Asked during a recent debate why Massachusetts has not elected a female governor or senator, Warren said she didn’t know. During a follow-up, when asked if this troubled her, she replied, “Well, right now, I’m trying to do something about that.”
Republican Lt. Gov. Jane Swift served as Massachusetts’ acting governor from 2001-2003, but was not elected to the office in her own right. As a result, Massachusetts also has yet to elect its first female governor, putting it behind the adjacent states of New Hampshire, Vermont and Connecticut– the latter of which has elected two women as the state’s chief executive in recent decades.There don’t appear to be a lot of ready answers as to why a jurisdiction with one of the most progressive reputations in the nation (Massachusetts’ current governor, Deval Patrick, is only the third African-American to lead a state since the post-Civil War Reconstruction era) lags behind when it comes to electing women to office.
There also are mixed opinions about whether the situation is getting better, and how quickly.
State Sen. Karen Spilka, D-Ashland, who chairs that chamber’s Women’s Caucus, said the under-representation of women in state Legislature is beginning to change, albeit slowly.

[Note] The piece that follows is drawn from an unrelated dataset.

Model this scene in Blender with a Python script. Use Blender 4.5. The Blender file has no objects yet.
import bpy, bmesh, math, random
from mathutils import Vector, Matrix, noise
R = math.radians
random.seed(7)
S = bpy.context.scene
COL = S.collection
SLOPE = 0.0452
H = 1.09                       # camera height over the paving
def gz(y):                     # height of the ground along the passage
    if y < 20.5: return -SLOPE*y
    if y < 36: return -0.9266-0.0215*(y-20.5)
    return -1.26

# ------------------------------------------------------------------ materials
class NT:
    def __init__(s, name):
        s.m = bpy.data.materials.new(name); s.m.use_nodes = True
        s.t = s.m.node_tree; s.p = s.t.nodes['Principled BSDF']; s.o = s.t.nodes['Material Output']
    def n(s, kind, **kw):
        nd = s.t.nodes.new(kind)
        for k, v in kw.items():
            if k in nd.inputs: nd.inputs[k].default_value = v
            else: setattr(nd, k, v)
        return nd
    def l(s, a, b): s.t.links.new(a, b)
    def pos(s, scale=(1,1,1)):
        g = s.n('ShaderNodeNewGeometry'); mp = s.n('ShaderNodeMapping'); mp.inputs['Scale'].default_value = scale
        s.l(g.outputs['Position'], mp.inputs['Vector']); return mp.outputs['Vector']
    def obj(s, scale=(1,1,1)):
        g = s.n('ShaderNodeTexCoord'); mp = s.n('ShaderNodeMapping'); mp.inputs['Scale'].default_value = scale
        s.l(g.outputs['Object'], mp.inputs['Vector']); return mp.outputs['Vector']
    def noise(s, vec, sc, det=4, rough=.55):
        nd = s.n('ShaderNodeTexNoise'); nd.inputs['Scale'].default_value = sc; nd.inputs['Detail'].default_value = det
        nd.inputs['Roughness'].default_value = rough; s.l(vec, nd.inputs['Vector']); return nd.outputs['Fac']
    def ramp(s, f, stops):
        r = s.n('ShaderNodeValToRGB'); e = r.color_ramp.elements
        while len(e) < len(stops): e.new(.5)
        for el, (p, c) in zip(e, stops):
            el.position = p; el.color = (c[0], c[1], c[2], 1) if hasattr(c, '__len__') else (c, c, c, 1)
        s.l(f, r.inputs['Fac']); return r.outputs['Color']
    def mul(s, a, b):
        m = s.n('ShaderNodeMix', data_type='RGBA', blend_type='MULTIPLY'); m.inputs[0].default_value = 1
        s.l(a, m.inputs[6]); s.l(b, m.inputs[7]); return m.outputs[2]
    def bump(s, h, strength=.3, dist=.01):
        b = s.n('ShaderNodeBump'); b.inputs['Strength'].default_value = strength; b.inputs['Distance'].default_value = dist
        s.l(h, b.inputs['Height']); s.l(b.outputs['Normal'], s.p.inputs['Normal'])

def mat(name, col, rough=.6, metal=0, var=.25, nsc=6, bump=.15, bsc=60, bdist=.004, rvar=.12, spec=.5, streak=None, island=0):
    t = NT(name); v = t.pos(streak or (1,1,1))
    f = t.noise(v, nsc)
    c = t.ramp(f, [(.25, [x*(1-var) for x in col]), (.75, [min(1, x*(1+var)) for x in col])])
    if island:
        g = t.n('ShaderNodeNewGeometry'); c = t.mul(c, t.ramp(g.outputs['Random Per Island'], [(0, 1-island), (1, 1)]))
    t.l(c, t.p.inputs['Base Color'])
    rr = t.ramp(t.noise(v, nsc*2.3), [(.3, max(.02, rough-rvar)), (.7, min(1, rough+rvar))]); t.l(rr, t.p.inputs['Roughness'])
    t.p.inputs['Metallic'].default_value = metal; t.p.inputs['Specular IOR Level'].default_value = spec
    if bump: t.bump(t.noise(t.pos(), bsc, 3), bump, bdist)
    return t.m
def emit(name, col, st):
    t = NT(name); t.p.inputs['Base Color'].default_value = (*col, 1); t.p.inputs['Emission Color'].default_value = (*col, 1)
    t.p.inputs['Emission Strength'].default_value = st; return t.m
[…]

“I was the 27th woman to serve in the history of the Senate in Massachusetts, which currently has 12 women serving,” said Spilka, who was first elected to that chamber a decade ago, said in an interview. “There have been 179 women elected to the Massachusetts Legislature versus over 20,000 men. That is just mind blowing when you think about it.”According to the National Conference of State Legislatures, women now hold 23.7 percent of the 7,382 state legislative seats nationwide. The percentage of women currently in the Massachusetts Legislature, 24.5 percent, is slightly above the national figure.
By comparison, neighboring Vermont, at 39 percent, currently has the second highest percentage of women legislators of any state in the nation. It’s just behind Colorado, whose Legislature is now 40 percent female.
For Massachusetts, where women represent almost 52 percent of the population, the percentage is up a bit from the 24 percent share of seats that women held in the 2011 session of the Legislature. But it is down from 2008, when 27 percent of state legislators were female, the highest percentage ever.
Some Massachusetts women think that their state has a very long way to go on such matters. One is Swanee Hunt, chairwoman of Political Parity — a group she co-chairs with former Republican Lt. Gov. Kerry Healey that held a session in conjunction with this year’s Republican National Convention in Tampa.
“If you look around, women are not the mayors of big cities as they are in Texas,” Hunt, who also heads the Women and Public Policy Program at Harvard’s Kennedy School of Government, said of the situation in the Bay State. “They are not in very high numbers in the state Legislature and their representation in the congressional delegation is terrible.”
Indeed, of 237 women elected to the U.S. House of Representatives since the first – Jeannette Rankin of Montana – was sent to Capitol Hill in 1916, only four have come from Massachusetts. The first was Republican Edith Nourse Rogers, elected in 1925 to succeed her late husband in a Lowell-based district.
Rogers occupied the seat until her death in 1960, and still holds the record for length of service by a woman in the U.S. House: 35 years. (Maryland Sen. Barbara Mikulski, a Democrat who spent a decade in the House before moving to the Senate, eclipsed Rogers last March to become the longest serving woman in congressional history.)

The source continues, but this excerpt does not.